何もしないともっと暑くなる 数字で見る「暑さと気候変動」(ELEMINIST)
企業や行政の最新情報
日本の大手メーカーであるNECがAIを利用し、アフリカと連携し、農業の分野で、気候変動に対策しています。
メディア「Sustainable Japan(サステナブル・ジャパン)」は、気候変動をはじめ、サステナビリティ全体について最新情報を集めるためにおすすめです。特にビジネスパーソンにおすすめ。ただし、多くの記事は月額1万円程度の有料会員でないと読めません。タイトルだけでも、目を通すのはよいです。
【アフリカ】NECとClimateAi、農業の気候変動適応でROI算出のコンセプトモデル開発(Sustainable Japan)
メディアの連携を知る
ひとくちに「メディア」と言ってもいろいろあります。本も雑誌もメディア。新聞、テレビ、ラジオもメディアです。そうしたメディアの連携をつくり出すことで、より広く、より適切に、情報を発信し、よりよいコミュニケーションを続けるために活動しているのが「Media is Hope(メディア イズ ホープ)」という団体です。
メディア・イズ・ホープさんは「再エネの日」(2025年は9月27日、28日に開催)などのイベントやSNSの発信にも熱心です。ぜひ、注目してみてください。
[講談社SDGs by C-station] FRaU編集長、関 龍彦さんとの対談記事が掲載されました!!(Media is Hope)
大阪万博2025の環境
大阪万博でも「気候変動」は大きなテーマです。9月17日からはじまるテーマウィーク(1週間のテーマ)は、「地球の未来と生物多様性」という題です。ここには、気候変動、脱炭素、再生可能エネルギー、ネイチャーポジティブなどのキーワードがふくまれます。
地球の未来と生物多様性(大阪万博2025年)
環境省の声
今は行政も自治体も熱心に、気候変動に取り組みはじめています。2025年7月に環境省から出た声明です。

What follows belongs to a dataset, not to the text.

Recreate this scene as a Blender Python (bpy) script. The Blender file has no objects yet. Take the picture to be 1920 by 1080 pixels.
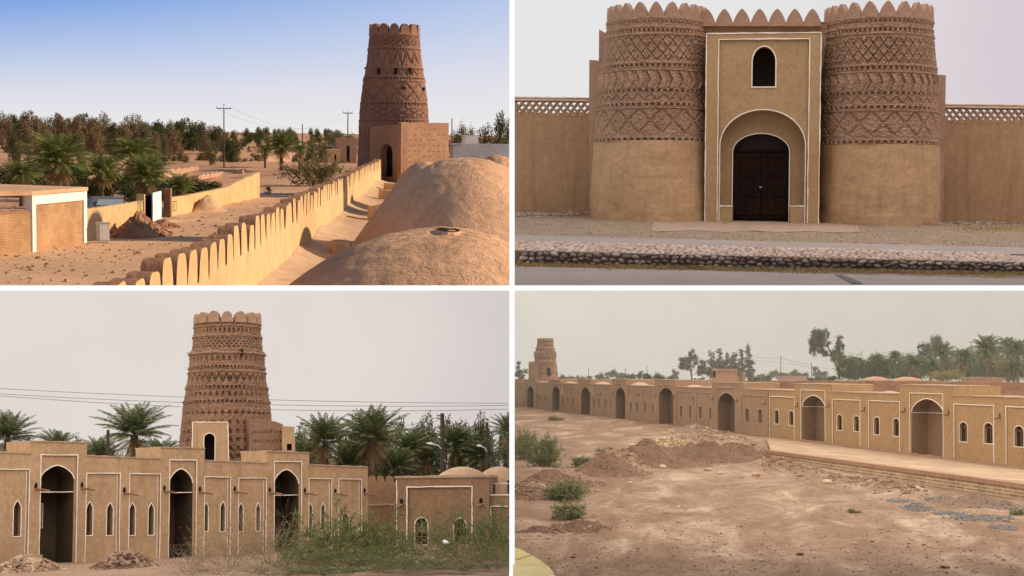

「我が国政府は、地球温暖化防止はもとより、経済成長・エネルギー安定供給の同時実現を目指し、今後も揺らぐことなく脱炭素に取り組んでいきます。また、国民の命と財産を守るための気候変動適応策を、政府一丸となって進めています。」
気候変動の科学的知見の普及に向けた環境省の取り組みについて(環境省)
国際的な裁判が「気候変動対策」を義務にした
国際司法裁判所(こくさい しほう さいばんしょ)が、世界のすべての国に「気候変動対策」を義務として認めました。それは地球の気候システム(大気や水や森林など)と、地域社会、生態系、私たちの生命を守るように勧告する内容です。
ずっと前から環境、動物、生命を守るために熱心な WWF(公益財団法人 世界自然保護基金 ジャパン)が記事で紹介しています。
国際司法裁判所が国家の気候変動対策の義務を認める!(WWFジャパン)
* よりくわしくは、国立環境研究所の記事「法の支配に基づく新たな気候変動対策時代の幕開け —国際司法裁判所の勧告的意見を読み解く」を参考にしてみてください。
まとめ
以上、「気候変動と温暖化の今を知る」ために、10の記事を紹介しました!
さらに、これらの記事を載せているサイトについても伝わると思います。私たちのエシカルSTORYだけでなく、ほかのメディアや組織・団体、研究機関のサイトもぜひ読んでみてください。
みなさまが、正しく適切な情報を知り、広める手助けになれば、さいわいです。